# EXERCISE REQUIREMENTS
Take the line containing "Model this scene", the line containing "scene.camera = cam", and all lines between them, and transcribe them exactly. Leave out pictures.

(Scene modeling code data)
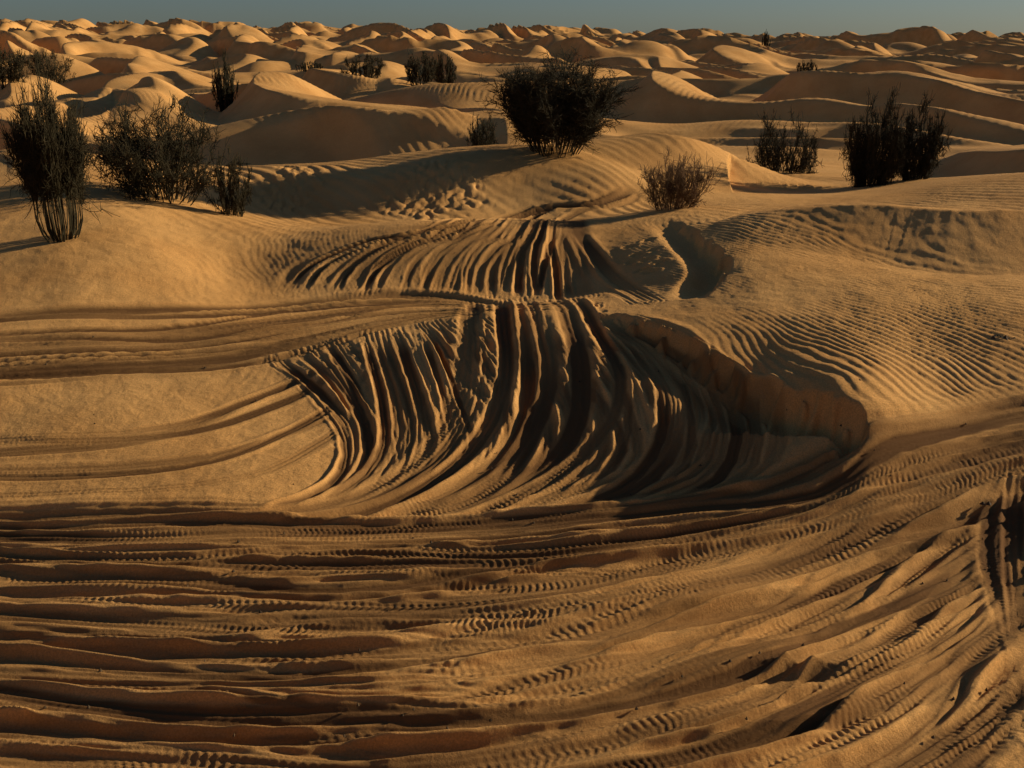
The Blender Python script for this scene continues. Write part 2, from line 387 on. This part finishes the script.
def shrub(name,pos,h,rad,seed,ns=45,k1=9,k2=6,base_r=.12,thick=1.,mat=None,tmin=.2,twl=1.0,curl=.10,spread1=.42,up=.05,ramp=.35,zs=1.1,dome=.2):
    r=np.random.default_rng(seed)
    a=r.random(ns)*2*np.pi; q=np.sqrt(r.random(ns))
    base=np.stack([np.cos(a)*q*base_r,np.sin(a)*q*base_r,-.08*np.ones(ns)],-1)
    d=np.stack([np.cos(a)*q,np.sin(a)*q,zs*np.ones(ns)],-1)
    ln=h*r.uniform(.65,.88,ns)*(1.0-dome*q)
    p0=grow(base,d,ln,6,r,curl,up)
    p1L=.20*h*twl
    i1=np.repeat(np.arange(ns),k1); t1=r.uniform(tmin,1.,len(i1)); b1,d1=sample(p0,t1,i1)
    p1=grow(b1,d1+r.normal(0,spread1,(len(i1),3)),p1L*r.uniform(.4,1.1,len(i1)),4,r,.2,.06)
    i2=np.repeat(np.arange(len(i1)),k2); t2=r.uniform(.1,1,len(i2)); b2,d2=sample(p1,t2,i2)
    p2=grow(b2,d2+r.normal(0,spread1*1.5,(len(i2),3)),h*.075*twl*r.uniform(.5,1.3,len(i2)),2,r,.25,.03)
    allp=p2.reshape(-1,3)
    hz=np.percentile(allp[:,2],99.); rx=np.percentile(np.abs(allp[:,0]),98)
    def fit(p):
        p=p.copy(); zz=np.clip(p[...,2:3]/hz,0,1)
        sc=1+(rad/rx-1)*(S(0,ramp,zz) if ramp>0 else 1)
        p[...,0:2]*=sc; p[...,2]*=h/hz; return p
    Vs=[];Fs=[];o=0
    for p,ra,rb in ((fit(p0),.009,.002),(fit(p1),.0045,.0025),(fit(p2),.0038,.0022)):
        rads=np.linspace(1,0,p.shape[1])[None]*(ra-rb)+rb
        V,f=tubes(p,np.broadcast_to(rads,p.shape[:2])*thick); Vs.append(V);Fs.append(f+o);o+=len(V)
    V=np.vstack(Vs); Fc=np.vstack(Fs)
    me=bpy.data.meshes.new(name); me.vertices.add(len(V)); me.vertices.foreach_set('co',V.astype(np.float32).ravel())
    me.loops.add(Fc.size); me.loops.foreach_set('vertex_index',Fc.astype(np.int32).ravel())
    me.polygons.add(len(Fc)); me.polygons.foreach_set('loop_start',np.arange(0,Fc.size,4,dtype=np.int32)); me.update(calc_edges=True)
    me.materials.append(mat or M_sh)
    ob=bpy.data.objects.new(name,me); ob.location=pos; bpy.context.scene.collection.objects.link(ob); return ob
def place(name,u,dist,vtop,wpx,seed,**k):
    x=(u-512)/F*dist*1.0; z=float(H([x],[dist])[0])
    dx,dy,dz=ray(u,vtop); zt=CH+dz/dy*dist
    h=max(zt-z,.3)
    return shrub(name,(x,dist,z),h,wpx*dist/F/2,seed,**k)
place('broom_shrub',60,12.3,94,68,1,ns=70,k1=12,k2=12,base_r=.12,curl=.05,tmin=.45,spread1=.42,twl=1.2,thick=.9)
place('desert_shrub',168,15.2,108,124,2,ns=55,k1=12,k2=12,base_r=.3,curl=.17,spread1=.6,ramp=0,zs=.9,thick=1.15)
place('desert_shrub',234,15.0,156,40,3,ns=28,k1=10,k2=10,base_r=.15,curl=.15,spread1=.5,ramp=0)
place('desert_shrub',554,18.6,66,106,4,ns=90,k1=15,k2=14,base_r=.25,thick=1.15,curl=.09,spread1=.5,ramp=0,zs=1.8)
place('desert_shrub',868,20.,106,52,5,ns=50,k1=15,k2=14,base_r=.3,thick=1.2,curl=.16,spread1=.7,ramp=0,tmin=.1,zs=.9,dome=.35)
place('desert_shrub',910,20.3,108,44,6,ns=42,k1=14,k2=14,base_r=.25,thick=1.2,curl=.14,spread1=.7,ramp=0,tmin=.1,zs=1.,dome=.35)
place('desert_shrub',780,25.,117,60,7,ns=45,k1=10,k2=12,base_r=.5,thick=1.3,curl=.22,spread1=.8,ramp=0,zs=.6,dome=.35)
place('desert_shrub',484,24.,118,26,8,ns=30,k1=9,k2=12,base_r=.25,thick=1.3,curl=.15,ramp=0,spread1=.6)
place('dry_grass_tuft',672,14.6,158,66,9,ns=70,k1=7,k2=9,base_r=.2,curl=.12,mat=M_dry,thick=.7,ramp=0,twl=1.3)
far=[(234,48,58,22),(424,55,54,28),(446,58,56,22),(372,60,56,40),(318,62,62,26),(22,60,50,44),(66,72,52,40),(795,70,62,18),(755,170,33,8),(985,80,70,42)]
for i,(u,d,vt,w) in enumerate(far):
    k=d/22
    place('desert_shrub',u,float(d),vt,w,30+i,ns=34,k1=10,k2=10,base_r=.25*k,thick=1.6*k**.6,curl=.18,spread1=.7,ramp=0)
def debris():
    r=np.random.default_rng(5); V=[];Fc=[]
    spots=[(1000,337,7,.03)]*9+[(985,503,2,.02)]*2+[(r.uniform(30,990),r.uniform(240,740),0,r.uniform(.006,.012)) for _ in range(140)]
    for (u,v,j,s) in spots:
        c=hit([[u+r.normal(0,j),v+r.normal(0,j*.2)]])[0]; z=float(H(*c)[0])
        o=len(V)
        for a in range(5):
            V.append((c[0]+s*math.cos(a*1.257)*r.uniform(.6,1.3),c[1]+s*math.sin(a*1.257)*r.uniform(.6,1.3),z-.01))
        V.append((c[0]+r.normal(0,s*.2),c[1],z+s*r.uniform(.3,.8)))
        for a in range(5): Fc.append((o+a,o+(a+1)%5,o+5))
    me=bpy.data.meshes.new('debris'); me.from_pydata(V,[],Fc); me.materials.append(woodmat('dark_grit',(.04,.03,.02),(.12,.08,.04)))
    ob=bpy.data.objects.new('scattered_pebbles',me); bpy.context.scene.collection.objects.link(ob)
debris()

# ------------------------------------------------------------------ light, sky, camera
EL=math.radians(16.5); AZ=math.radians(68)
s=Vector((math.sin(AZ)*math.cos(EL),math.cos(AZ)*math.cos(EL),math.sin(EL)))
l=bpy.data.lights.new('sun','SUN'); l.energy=5; l.angle=math.radians(.5); l.color=(1,.86,.65)
lo=bpy.data.objects.new('sun',l); lo.rotation_euler=(-s).to_track_quat('-Z','Y').to_euler(); bpy.context.scene.collection.objects.link(lo)
w=bpy.data.worlds.new('World'); bpy.context.scene.world=w; w.use_nodes=True
nt=w.node_tree; sk=nt.nodes.new('ShaderNodeTexSky'); sk.sky_type='NISHITA'; sk.sun_disc=False; sk.sun_elevation=EL; sk.sun_rotation=AZ
sk.dust_density=.5; sk.ozone_density=1.5
tm=nt.nodes.new('ShaderNodeMix'); tm.data_type='RGBA'; tm.blend_type='MULTIPLY'; tm.inputs['Factor'].default_value=1; tm.inputs['B'].default_value=(.72,.90,1.25,1)
nt.links.new(sk.outputs[0],tm.inputs['A'])
bg=nt.nodes['Background']; nt.links.new(tm.outputs['Result'],bg.inputs[0]); bg.inputs[1].default_value=.038
cam=bpy.data.cameras.new('camera'); co=bpy.data.objects.new('camera',cam); bpy.context.scene.collection.objects.link(co)
cam.sensor_width=36; cam.lens=36*F/1024; cam.clip_end=5000; cam.clip_start=.05
co.location=(0,0,CH); co.rotation_euler=(math.pi/2-P,0,0); bpy.context.scene.camera=co
sc=bpy.context.scene; sc.view_settings.view_transform='Standard'; sc.view_settings.look='None'; sc.view_settings.exposure=0
print('done',time.time()-T0)
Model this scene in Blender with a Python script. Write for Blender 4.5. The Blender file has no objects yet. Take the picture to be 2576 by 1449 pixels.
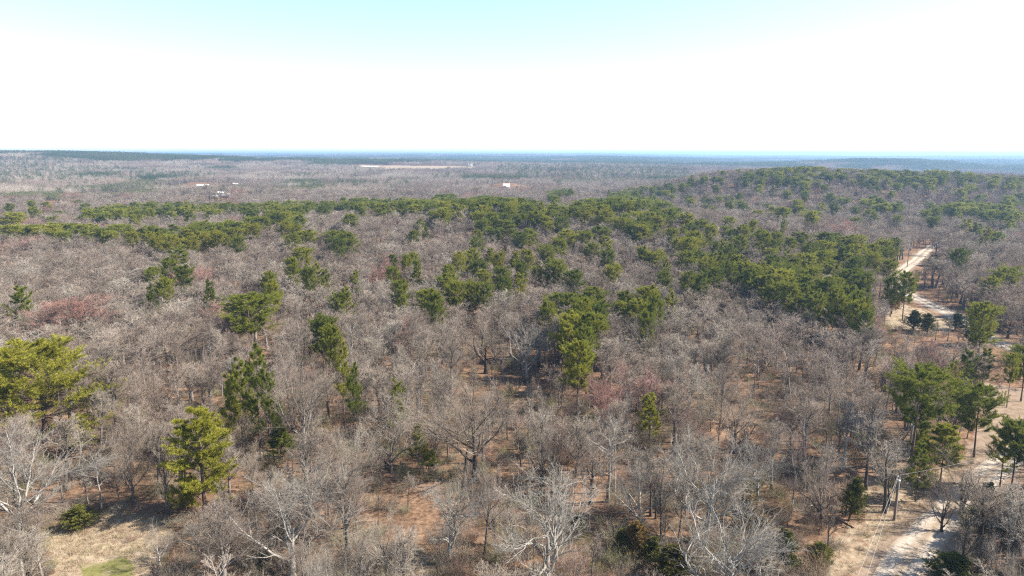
import bpy, math, random
import numpy as np
from math import radians as R_

random.seed(7)
RNG = np.random.default_rng(11)
scene = bpy.context.scene
col = scene.collection

# ------------------------------------------------------------------ camera
CAM_Z = 55.0
PITCH = R_(10.97)
FPX = 692.0
cd = bpy.data.cameras.new('camera')
cd.sensor_width = 36.0
cd.lens = FPX / 1024 * 36
cd.clip_start = 0.5
cd.clip_end = 90000
cam = bpy.data.objects.new('camera', cd)
cam.location = (0, 0, CAM_Z)
cam.rotation_euler = (R_(90) - PITCH, 0, 0)
col.objects.link(cam)
scene.camera = cam

# ------------------------------------------------------------------ sky, sun, exposure
SUN_EL, SUN_AZ = R_(40), R_(91)          # azimuth clockwise from +Y (straight ahead)
world = bpy.data.worlds.new('World')
scene.world = world
world.use_nodes = True
wn = world.node_tree
wn.nodes.clear()
sky = wn.nodes.new('ShaderNodeTexSky')
sky.sky_type = 'NISHITA'
sky.sun_disc = False
sky.sun_elevation = SUN_EL
sky.sun_rotation = SUN_AZ
sky.altitude = 100
sky.air_density = 1.0
sky.dust_density = 0.5
sky.ozone_density = 1.0
bg = wn.nodes.new('ShaderNodeBackground')
bg.inputs['Strength'].default_value = 0.101
wo = wn.nodes.new('ShaderNodeOutputWorld')
wn.links.new(sky.outputs[0], bg.inputs['Color'])
wn.links.new(bg.outputs[0], wo.inputs['Surface'])

sd = bpy.data.lights.new('sun', 'SUN')
sd.energy = 5.0
sd.angle = R_(0.5)
sd.color = (1.0, 0.95, 0.87)
sun = bpy.data.objects.new('sun', sd)
dx, dy, dz = (math.cos(SUN_EL) * math.sin(SUN_AZ), math.cos(SUN_EL) * math.cos(SUN_AZ), math.sin(SUN_EL))
from mathutils import Vector
sun.rotation_euler = Vector((dx, dy, dz)).to_track_quat('Z', 'Y').to_euler()
sun.location = (60, -1, 120)
col.objects.link(sun)

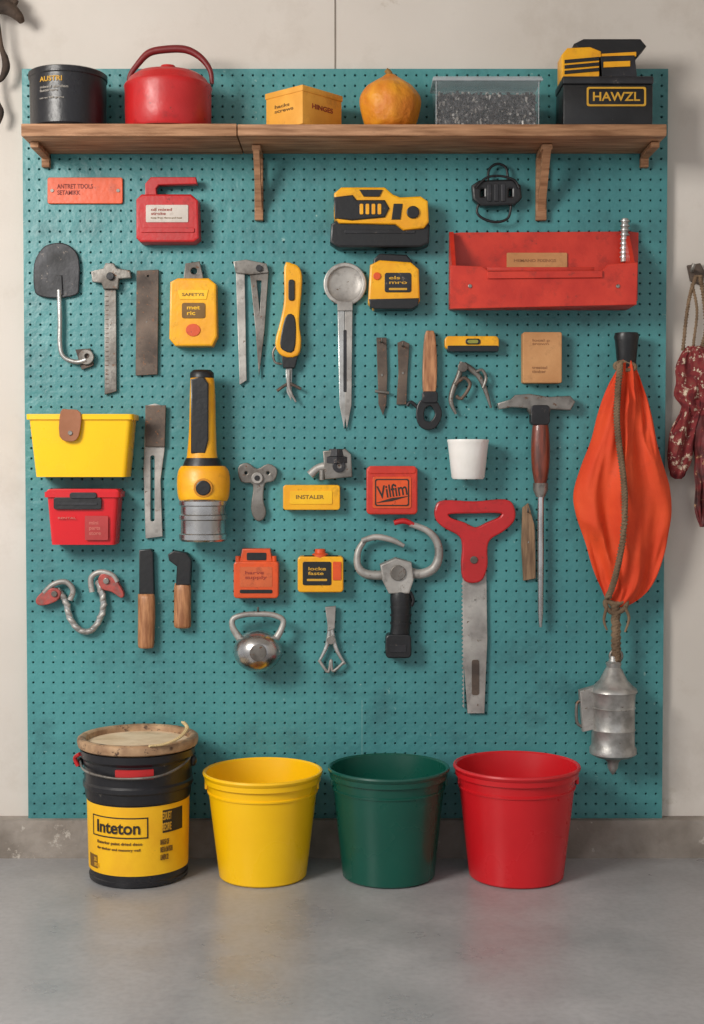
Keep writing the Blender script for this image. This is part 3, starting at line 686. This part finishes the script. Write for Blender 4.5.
# drum
d=.18; u=136.5
k=(CAMD-d)/F
z1=W(u,738,d).z
o=Item('paint_drum',loc=(W(u,738,d).x,-d,0))
zz=lambda v:W(u,v,d).z
rk=lambda r:r*k
lathe(o,'drum',u,d,[(0.001,0),(0.001,rk(47)),(.004,rk(49)),(.014,rk(49.5)),(.016,rk(48.5)),(zz(794),rk(51)),(zz(793),rk(52.5)),(zz(784),rk(53.5)),(zz(782),rk(55)),(zz(778),rk(55)),(zz(776),rk(53.5)),(zz(756),rk(54.5)),(zz(753),rk(57)),(zz(746),rk(57.5)),(zz(744.5),rk(50))],CLB,n=72,metres=True,ang=28)
RW=mat('worn_rim_board',(190,156,120),.5,rgb2=(140,106,78),vs=22,wear=(84,62,48),wamt=.58,ws=40,grime=(110,84,64),gs=16,gamt=.48)
lathe(o,'rim_board',u,d,[(zz(745),rk(57)),(zz(743.5),rk(59.5)),(zz(739),rk(60.5)),(zz(736),rk(60)),(zz(734.5),rk(58)),(zz(734.5),rk(54)),(zz(736),rk(52)),(zz(745),rk(51))],RW,n=72,metres=True)
lathe(o,'lid_inset',u,d,[(zz(741),rk(53)),(zz(740.5),rk(30)),(zz(740.5),0)],WL,n=72,metres=True)
lathe(o,'label',u,d,[(zz(862),rk(49.6)+.0003),(zz(795),rk(51)+.0006)],LY,n=60,metres=True,a0=-105,a1=105)
text(o,'label_text','Inteton',101,809,148,821,d,INK,cyl=(u,d,rk(50.9)+.001))
for vv in(805,824): lathe(o,'label_rule',u,d,[(zz(vv+1.2),rk(50.9)+.0008),(zz(vv),rk(50.9)+.001)],INK,n=30,metres=True,a0=-50,a1=19)
for aa in(-51,18): lathe(o,'label_rule_end',u,d,[(zz(825.2),rk(50.8)+.0008),(zz(805),rk(50.9)+.001)],INK,n=2,metres=True,a0=aa,a1=aa+1.5)
text(o,'small_print','Exterior paint dried deco',101,829,150,832.5,d,BRI,cyl=(u,d,rk(50.5)+.001))
text(o,'small_print_b','for timber and masonry wall',101,835,148,838,d,BRI,cyl=(u,d,rk(50.4)+.001))
lathe(o,'label_badge',u,d,[(zz(858),rk(49.9)+.0004),(zz(845),rk(50.2)+.0006)],mat('badge_brown',(120,84,24),.6),n=16,metres=True,a0=-62,a1=-44)
text(o,'badge_text','20L\n18KG',95,847,103,856,d,INY,cyl=(u,d,rk(50.2)+.0012))
lathe(o,'side_panel',u,d,[(zz(822),rk(50.9)+.0004),(zz(800),rk(51)+.0006)],mat('side_black',(40,34,26),.6),n=20,metres=True,a0=36,a1=66)
text(o,'side_text','EDUET\nBEORE',170,802,181,820,d,INY,cyl=(u,d,rk(51)+.0012))
text(o,'side_text_b','MADE OF\nMETA BATCH\nLINER 22',168,828,182,848,d,BRI,cyl=(u,d,rk(50.6)+.001))
lathe(o,'red_latch',u,d,[(zz(767),rk(54)),(zz(767),rk(57)),(zz(758),rk(57)),(zz(758),rk(54))],R,n=14,metres=True,a0=-14,a1=24)
tube(o,'bail_wire',[(80,760,d),(84,770,d+.08),(100,776,d+.12),(124,779,d+.137),(160,776,d+.13),(184,764,d+.08),(192,752,d)],1.2,SD)
ball(o,'lug_a',80,762,d,4,5,.012,K); ball(o,'lug_b',193,760,d,4,6,.012,K)
tube(o,'red_tie',[(78,766,d+.02),(75,758,d+.02),(80,754,d+.03)],2,R)
ropey(o,'cord_on_rim',[(150,746,d+.135),(165,744,d+.125),(180,737,d+.09),(187,728,d+.03),(183,722,d+.02)],1.8,mat('pale_cord',(206,182,134),.8),pitch=6)
# ================= room
def simple(name,mn,mx,m):
    bm=bmesh.new(); bmesh.ops.create_cube(bm,size=1)
    c=(Vector(mn)+Vector(mx))/2; s=Vector(mx)-Vector(mn)
    for v in bm.verts: v.co=Vector((v.co.x*s.x,v.co.y*s.y,v.co.z*s.z))+c
    me=bpy.data.meshes.new(name); bm.to_mesh(me); bm.free(); me.materials.append(m)
    return link(bpy.data.objects.new(name,me))
wallm=mat('wall_plaster',(212,205,197),.85,rgb2=(200,192,183),vs=1.5,bump=.12,bs=60,wear=(190,180,168),ws=4,wamt=.64,grime=(182,171,159),gs=2.5,gamt=.52)
simple('wall_back',(-3.5,0,0),(2.0,.1,2.45),wallm)
simple('light_block_wall_right',(2.0,-2.2,0),(2.1,.1,2.45),wallm)  # unseen side wall, added to keep the right side darker
simple('sky_block_ceiling',(-3.5,-1.9,2.45),(2.1,.1,2.55),wallm)  # unseen slab, added and cut short to block sky light from the upper wall
zc=W(345,821,.05).z
curb=mat('curb_concrete',(158,149,140),.85,rgb2=(126,117,108),vs=9,bump=.8,bs=40,wear=(186,178,168),ws=14,wamt=.62,grime=(90,80,72),gs=8,gamt=.56)
simple('baseboard_back',(-3.5,-.045,0),(2.0,0,zc),curb)
x=W(335,30,0).x
simple('trim_1',(x-.0015,-.002,W(335,75,0).z),(x+.0015,0,2.45),mat('joint_filler',(140,130,120),.9))
fm=bpy.data.materials.new('polished_concrete'); fm.use_nodes=True
n=fm.node_tree.nodes; l=fm.node_tree.links; b=n['Principled BSDF']
tc=n.new('ShaderNodeTexCoord')
n1=n.new('ShaderNodeTexNoise'); n1.inputs['Scale'].default_value=2.6; n1.inputs['Detail'].default_value=10; n1.inputs['Roughness'].default_value=.62; l.new(tc.outputs['Object'],n1.inputs['Vector'])
r1=n.new('ShaderNodeValToRGB'); r1.color_ramp.elements[0].position=.3; r1.color_ramp.elements[1].position=.7
r1.color_ramp.elements[0].color=C(138,137,138); r1.color_ramp.elements[1].color=C(168,167,168); l.new(n1.outputs['Fac'],r1.inputs[0])
n2=n.new('ShaderNodeTexNoise'); n2.inputs['Scale'].default_value=70; n2.inputs['Detail'].default_value=6; l.new(tc.outputs['Object'],n2.inputs['Vector'])
r2=n.new('ShaderNodeValToRGB'); r2.color_ramp.elements[0].position=.3; r2.color_ramp.elements[0].color=(.88,.88,.88,1); r2.color_ramp.elements[1].position=.6; l.new(n2.outputs['Fac'],r2.inputs[0])
mx=n.new('ShaderNodeMix'); mx.data_type='RGBA'; mx.blend_type='MULTIPLY'; mx.inputs[0].default_value=1; l.new(r1.outputs[0],mx.inputs[6]); l.new(r2.outputs[0],mx.inputs[7])
l.new(mx.outputs[2],b.inputs['Base Color'])
rr_=n.new('ShaderNodeMapRange'); rr_.inputs['From Min'].default_value=.3; rr_.inputs['From Max'].default_value=.7; rr_.inputs['To Min'].default_value=.2; rr_.inputs['To Max'].default_value=.5; l.new(n1.outputs['Fac'],rr_.inputs[0]); l.new(rr_.outputs[0],b.inputs['Roughness'])
bp=n.new('ShaderNodeBump'); bp.inputs['Strength'].default_value=.1; bp.inputs['Distance'].default_value=.003; l.new(n2.outputs['Fac'],bp.inputs['Height']); l.new(bp.outputs[0],b.inputs['Normal'])
simple('floor',(-3.5,-6,-.1),(3.1,.1,0),fm)
# ================= pegboard
tealm=mat('teal_painted_hardboard',(76,144,145),.4,rgb2=(62,126,129),vs=2.5,bump=.6,bs=40,wear=(140,176,170),ws=38,wamt=.665,grime=(52,100,103),gs=7,gamt=.5)
back=mat('pegboard_backing',(28,62,64),.8)
pb=Item('pegboard',345,445,.01)
a=W(23,70,B); e=W(667,70,B); bt=W(345,819,B)
x0,x1,z1_,z0_=a.x,e.x,a.z,bt.z
NX,NZ=63,73
px,pz=(x1-x0)/NX,(z1_-z0_)/NZ; hr=.0025
vs=[];fs=[]
offs=[(-.5,-.5),(0,-.5),(.5,-.5),(.5,0),(.5,.5),(0,.5),(-.5,.5),(-.5,0)]
hang=[-135,-90,-45,0,45,90,135,180]
for j in range(NZ):
    for i in range(NX):
        cx=x0+(i+.5)*px; cz=z0_+(j+.5)*pz; n0=len(vs)
        for ox,oz in offs: vs.append((cx+ox*px,-B,cz+oz*pz))
        for h in hang: vs.append((cx+(hr+.0012)*math.cos(math.radians(h)),-B,cz+(hr+.0012)*math.sin(math.radians(h))))
        for h in hang: vs.append((cx+hr*math.cos(math.radians(h)),-B+.0014,cz+hr*math.sin(math.radians(h))))
        for h in hang: vs.append((cx+hr*math.cos(math.radians(h)),-B+.005,cz+hr*math.sin(math.radians(h))))
        for k in range(8):
            q=(k+1)%8
            for w_ in(0,8,16): fs.append((n0+w_+k,n0+w_+q,n0+w_+8+q,n0+w_+8+k))
me=bpy.data.meshes.new('perforated_sheet'); me.from_pydata(vs,[],fs)
pb.add(me,'perforated_sheet',tealm,smooth=False)
box(pb,'backing',(x0+.001,-B+.005,z0_+.001),(x1-.001,-.001,z1_-.001),back,0)
for nm,mn,mxx in(('edge_left',(x0-.003,-B,z0_),(x0,-.001,z1_)),('edge_right',(x1,-B,z0_),(x1+.003,-.001,z1_)),('edge_top',(x0-.003,-B,z1_),(x1+.003,-.001,z1_+.003)),('edge_bottom',(x0-.003,-B,z0_-.003),(x1+.003,-.001,z0_))):
    box(pb,nm,mn,mxx,tealm,0)
xs_=W(362,700,B).x
box(pb,'sheet_seam',(xs_-.0008,-B-.0002,z0_),(xs_+.0008,-B+.001,W(362,700,B).z),mat('seam_edge',(120,168,166),.6),0)
# ================= lights
def area(name,loc,tgt,size,en,colr,sy=None):
    L=bpy.data.lights.new(name,'AREA'); L.energy=en; L.color=colr; L.size=size
    if sy: L.shape='RECTANGLE'; L.size_y=sy
    o=bpy.data.objects.new(name,L); link(o); o.location=loc
    o.rotation_euler=(Vector(tgt)-Vector(loc)).to_track_quat('-Z','Y').to_euler()
area('daylight_opening',(-2.0,-2.5,2.2),(0.0,0,.8),1.0,92,(1,.96,.90))
w=bpy.data.worlds.new('w'); sc.world=w; w.use_nodes=True
w.node_tree.nodes['Background'].inputs[0].default_value=(.96,.97,1,1); w.node_tree.nodes['Background'].inputs[1].default_value=.70
cd=bpy.data.cameras.new('camera'); cam=bpy.data.objects.new('camera',cd); link(cam)
cd.sensor_width=36; cd.lens=F/1024*36; cam.location=(0,-CAMD,CZ); cam.rotation_euler=(math.pi/2-TH,0,0)
sc.camera=cam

# TASK OUTPUT
Model this scene in Blender with a Python script. Write for Blender 4.5. The Blender file has no objects yet. Take the picture to be 2576 by 1449 pixels.
import bpy, math, random
import numpy as np
from math import radians as R_

random.seed(7)
RNG = np.random.default_rng(11)
scene = bpy.context.scene
col = scene.collection

# ------------------------------------------------------------------ camera
CAM_Z = 55.0
PITCH = R_(10.97)
FPX = 692.0
cd = bpy.data.cameras.new('camera')
cd.sensor_width = 36.0
cd.lens = FPX / 1024 * 36
cd.clip_start = 0.5
cd.clip_end = 90000
cam = bpy.data.objects.new('camera', cd)
cam.location = (0, 0, CAM_Z)
cam.rotation_euler = (R_(90) - PITCH, 0, 0)
col.objects.link(cam)
scene.camera = cam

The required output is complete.